How Should Nonprofits Model Households vs. Individuals vs. Organizations?
Modeling households correctly in HubSpot allows nonprofits to track relationships, giving, and engagement at both the individual and family level.
TL;DR: Instead of splitting activity across individual records, nonprofits use custom objects to create a central household view. This allows teams to roll up gifts, surface shared engagement, and manage family-level stewardship with built-in association labels.
The Core Model: People, Organizations, and Households
One of the biggest challenges nonprofits run into with HubSpot is that the standard data model doesn’t fully reflect how donor relationships actually work. Giving and engagement often happen across families, but without a household structure, that activity gets split across individual records.
Many nonprofit CRMs include households out of the box. In HubSpot, that structure needs to be defined intentionally, which also gives you more control over how relationships and reporting are handled.
The core model looks like this:
- Contacts → Individual people
- Companies → Organizations or employers
- Households → Family or shared giving units
With this structure in place, related individuals are grouped together, and their giving and engagement can be viewed both individually and collectively. This creates a data model that aligns with how donors actually give.

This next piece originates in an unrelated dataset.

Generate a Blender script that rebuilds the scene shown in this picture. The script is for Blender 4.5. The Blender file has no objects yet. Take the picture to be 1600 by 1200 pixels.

Creating a Household Object in HubSpot
HubSpot doesn’t include a native Household object, so nonprofits typically create one as a custom object. This requires an Enterprise subscription. A Household record acts as a central entity that groups related individuals together. For example, “The Jackson Family” would exist as a single record, with individual contacts like Tom, Mary, and Jane associated to it.
These relationships are defined using association labels, such as:
- Primary
- Spouse
- Child
Each contact maintains their own record while remaining linked to a shared household context. From a data perspective, the Household object behaves like any other HubSpot object, supporting its own properties and reporting.
Connecting Gifts and Engagement to the Household
Once set up, the Household becomes a central view of activity across related individuals. Instead of piecing interactions together across records, teams can see how engagement adds up at the family level.
This includes the ability to:
- Roll up gifts from individual contacts to the Household
- Surface engagement like emails, events, and meetings
- Track shared history across all members
This is especially useful when multiple people in a household are interacting with your organization in different ways—attending events, opening emails, or making separate gifts.
Why This Matters for Fundraising and Stewardship
A Household model improves both communication and reporting by aligning your data with how donors actually give. Teams can track household lifetime giving, see most recent gift dates, and identify engagement patterns across members.
Without a household view, activity is fragmented, making it harder to understand total value. With a complete picture in place, teams can send more accurate acknowledgments, segment donors more effectively, and tailor outreach based on the full scope of the relationship.
Handling Common Edge Cases
A flexible Household setup makes it easier to manage real-world scenarios that don’t always follow a clean, static structure.
This can include:
- Shared addresses and preferred salutations
- Assigning a primary household contact
- Tracking a designated staff owner
- Managing individuals who move into new households over time (e.g., marriage or separation)
How This Fits Within HubSpot’s Structure
The Household object fits into HubSpot’s existing data model alongside contacts and companies. Because these objects are linked through associations, teams can move between individual, organizational, and household-level data while maintaining full visibility.
With this structure in place, data stays organized as it scales, and reporting can reflect both individual activity and broader relationship patterns. This consistency supports more reliable segmentation and better coordination across fundraising and engagement efforts.